* AIM OF THE EXERCISE
Return exactly the listing's lines, from its first line to the line holding "return V(((px - CX)", ends included.

----- MATERIAL PROVIDED

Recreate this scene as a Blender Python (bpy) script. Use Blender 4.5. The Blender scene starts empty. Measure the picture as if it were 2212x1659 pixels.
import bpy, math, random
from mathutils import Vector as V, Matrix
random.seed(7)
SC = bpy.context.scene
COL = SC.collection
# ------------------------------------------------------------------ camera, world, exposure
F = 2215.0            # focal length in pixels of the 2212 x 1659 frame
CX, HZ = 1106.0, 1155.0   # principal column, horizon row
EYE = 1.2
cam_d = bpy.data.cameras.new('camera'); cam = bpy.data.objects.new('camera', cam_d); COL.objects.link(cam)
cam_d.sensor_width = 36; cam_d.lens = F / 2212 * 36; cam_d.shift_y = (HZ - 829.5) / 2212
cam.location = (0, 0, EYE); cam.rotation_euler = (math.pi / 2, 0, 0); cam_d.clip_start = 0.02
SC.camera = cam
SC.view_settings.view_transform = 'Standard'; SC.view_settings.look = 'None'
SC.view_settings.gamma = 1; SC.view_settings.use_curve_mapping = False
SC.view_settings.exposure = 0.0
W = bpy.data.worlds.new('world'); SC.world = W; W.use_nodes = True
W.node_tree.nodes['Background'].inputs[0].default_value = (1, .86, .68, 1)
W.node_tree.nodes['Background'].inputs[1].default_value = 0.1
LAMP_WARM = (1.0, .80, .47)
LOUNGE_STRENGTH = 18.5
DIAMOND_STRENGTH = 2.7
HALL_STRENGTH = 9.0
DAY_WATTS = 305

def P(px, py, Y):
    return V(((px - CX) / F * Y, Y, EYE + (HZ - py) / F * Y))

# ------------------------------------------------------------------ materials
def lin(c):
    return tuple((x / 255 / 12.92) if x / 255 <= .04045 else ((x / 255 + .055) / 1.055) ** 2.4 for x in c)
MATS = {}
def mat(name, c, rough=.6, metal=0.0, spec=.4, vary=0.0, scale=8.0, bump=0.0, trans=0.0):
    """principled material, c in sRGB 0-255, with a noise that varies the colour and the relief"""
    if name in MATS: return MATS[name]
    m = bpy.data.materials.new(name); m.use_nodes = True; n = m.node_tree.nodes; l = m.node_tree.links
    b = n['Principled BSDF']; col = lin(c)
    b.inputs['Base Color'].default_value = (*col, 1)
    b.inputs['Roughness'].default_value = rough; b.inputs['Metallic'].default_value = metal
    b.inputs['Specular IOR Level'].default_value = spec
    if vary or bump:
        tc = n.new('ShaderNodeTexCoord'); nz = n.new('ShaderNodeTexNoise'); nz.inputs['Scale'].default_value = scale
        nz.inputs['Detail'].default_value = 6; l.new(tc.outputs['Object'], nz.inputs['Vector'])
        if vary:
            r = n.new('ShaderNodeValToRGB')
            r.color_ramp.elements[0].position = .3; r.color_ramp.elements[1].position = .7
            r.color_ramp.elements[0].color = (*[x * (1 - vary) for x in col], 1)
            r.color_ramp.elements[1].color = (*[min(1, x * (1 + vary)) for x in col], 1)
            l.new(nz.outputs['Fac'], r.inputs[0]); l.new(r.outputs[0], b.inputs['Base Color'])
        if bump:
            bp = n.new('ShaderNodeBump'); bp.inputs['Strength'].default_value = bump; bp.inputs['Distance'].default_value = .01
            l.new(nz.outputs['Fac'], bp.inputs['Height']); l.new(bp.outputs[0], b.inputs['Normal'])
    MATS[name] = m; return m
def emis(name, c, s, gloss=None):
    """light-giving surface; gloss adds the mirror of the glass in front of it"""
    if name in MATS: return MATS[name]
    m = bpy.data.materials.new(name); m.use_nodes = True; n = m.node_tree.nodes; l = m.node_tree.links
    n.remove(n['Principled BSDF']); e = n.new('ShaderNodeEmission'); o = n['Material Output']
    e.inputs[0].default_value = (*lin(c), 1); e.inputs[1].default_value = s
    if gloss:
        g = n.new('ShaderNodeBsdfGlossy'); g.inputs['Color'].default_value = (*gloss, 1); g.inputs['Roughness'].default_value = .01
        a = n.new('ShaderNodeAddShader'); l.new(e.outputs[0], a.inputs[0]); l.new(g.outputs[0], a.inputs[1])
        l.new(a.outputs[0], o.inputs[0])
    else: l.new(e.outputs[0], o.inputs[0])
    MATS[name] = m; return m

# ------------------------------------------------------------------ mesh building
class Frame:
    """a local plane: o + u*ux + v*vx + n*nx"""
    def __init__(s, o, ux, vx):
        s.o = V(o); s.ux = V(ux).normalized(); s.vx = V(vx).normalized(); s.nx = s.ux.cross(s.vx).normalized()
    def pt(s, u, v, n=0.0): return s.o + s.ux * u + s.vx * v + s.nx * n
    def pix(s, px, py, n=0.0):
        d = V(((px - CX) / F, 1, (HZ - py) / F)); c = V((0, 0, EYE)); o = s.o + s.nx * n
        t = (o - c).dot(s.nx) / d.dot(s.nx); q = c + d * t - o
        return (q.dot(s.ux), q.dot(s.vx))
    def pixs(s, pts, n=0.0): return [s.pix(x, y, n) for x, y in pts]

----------

* COMPLETE RESPONSE
Recreate this scene as a Blender Python (bpy) script. Use Blender 4.5. The Blender scene starts empty. Measure the picture as if it were 2212x1659 pixels.
import bpy, math, random
from mathutils import Vector as V, Matrix
random.seed(7)
SC = bpy.context.scene
COL = SC.collection
# ------------------------------------------------------------------ camera, world, exposure
F = 2215.0            # focal length in pixels of the 2212 x 1659 frame
CX, HZ = 1106.0, 1155.0   # principal column, horizon row
EYE = 1.2
cam_d = bpy.data.cameras.new('camera'); cam = bpy.data.objects.new('camera', cam_d); COL.objects.link(cam)
cam_d.sensor_width = 36; cam_d.lens = F / 2212 * 36; cam_d.shift_y = (HZ - 829.5) / 2212
cam.location = (0, 0, EYE); cam.rotation_euler = (math.pi / 2, 0, 0); cam_d.clip_start = 0.02
SC.camera = cam
SC.view_settings.view_transform = 'Standard'; SC.view_settings.look = 'None'
SC.view_settings.gamma = 1; SC.view_settings.use_curve_mapping = False
SC.view_settings.exposure = 0.0
W = bpy.data.worlds.new('world'); SC.world = W; W.use_nodes = True
W.node_tree.nodes['Background'].inputs[0].default_value = (1, .86, .68, 1)
W.node_tree.nodes['Background'].inputs[1].default_value = 0.1
LAMP_WARM = (1.0, .80, .47)
LOUNGE_STRENGTH = 18.5
DIAMOND_STRENGTH = 2.7
HALL_STRENGTH = 9.0
DAY_WATTS = 305

def P(px, py, Y):
    return V(((px - CX) / F * Y, Y, EYE + (HZ - py) / F * Y))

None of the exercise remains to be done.